YBK said:
what's the conventional way
?
I dunno what the hell you did, but the most common way to solve this inequality is by using the 3 regions method. (i.e. for |x - 2| + |x + 2| > 6, solve for regions x < -2, -2 ≤ x ≤ 2 and x > 2)
Question:
|x - 2| + |x + 2| > 6
At x < -2
-(x - 2) + -(x + 2) > 6
-2x > 6
.: x < -3
Check if it satisfies domain and where the solution intersects with the domain...
.: one solution is x < -3
At -2 ≤ x ≤ 2
-(x - 2) + (x + 2) > 6
4 > 6
This is false, .: no solutions for that domain
At x > 2
(x - 2) + (x + 2) > 6
2x > 6
.: x > 3
Check if it satisfies domain and where the solution intersects with the domain...
.: one solution is x > 3
.: solutions are x > 3 and x < -3
It's a long method, but if you're careful it should work for any double absolute value equation/inequality.

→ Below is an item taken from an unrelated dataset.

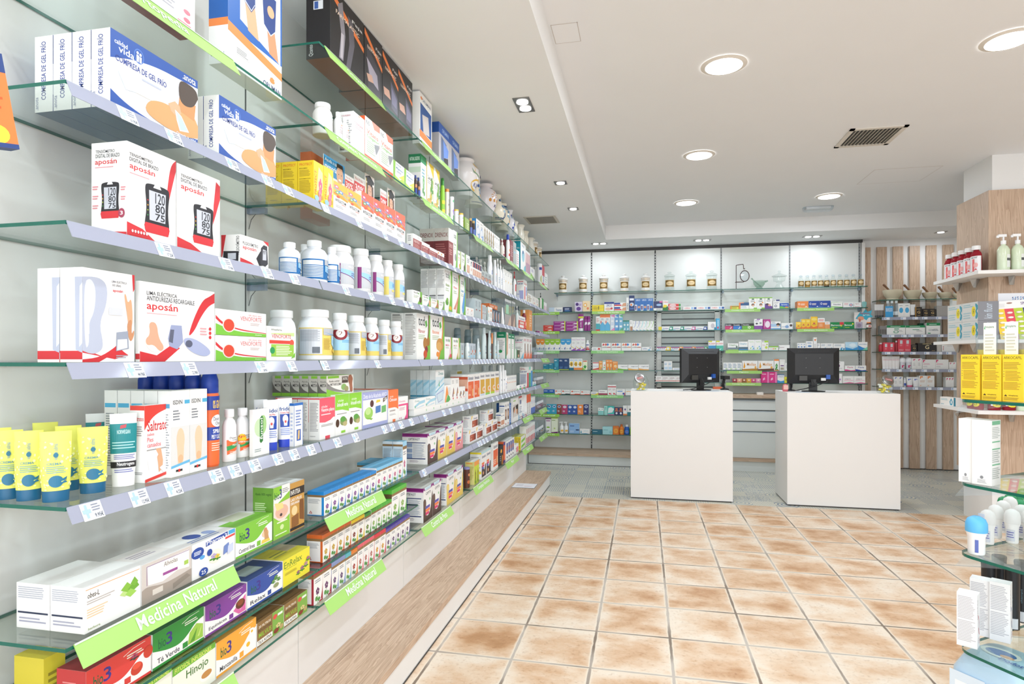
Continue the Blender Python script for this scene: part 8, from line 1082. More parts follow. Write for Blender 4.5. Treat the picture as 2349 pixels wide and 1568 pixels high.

Also, if you square both sides of an inequality, you may introduce new and incorrect solutions so you may have to check your solutions in the end.
e.g. For x > 4
If you SBS, then x² > 16
Now there are two solutions for that, which are x > 4 and x < -4.
But the only solutions for x are x > 4.....! So x < -4 is incorrect.
You've introduced incorrect solutions into the inequality if you square both sides in this case. In other cases you may not introduce incorrect solutions and you would be safe, but you have to check your solutions if you use SBS for an inequality.
Another common method, if you're dealing with nice whole numbers is by graph. Just make sure you draw it to an appropriate scale.
So, change: |x - 2| + |x + 2| > 6
into: |x - 2| > 6 - |x + 2|
Graph:
y = |x - 2|
and
y = 6 - |x + 2|
and see where the graph y = |x - 2| is ABOVE the graph y = 6 - |x + 2|
Your domains or x-values which satisify the inequality from the graph are your solutions.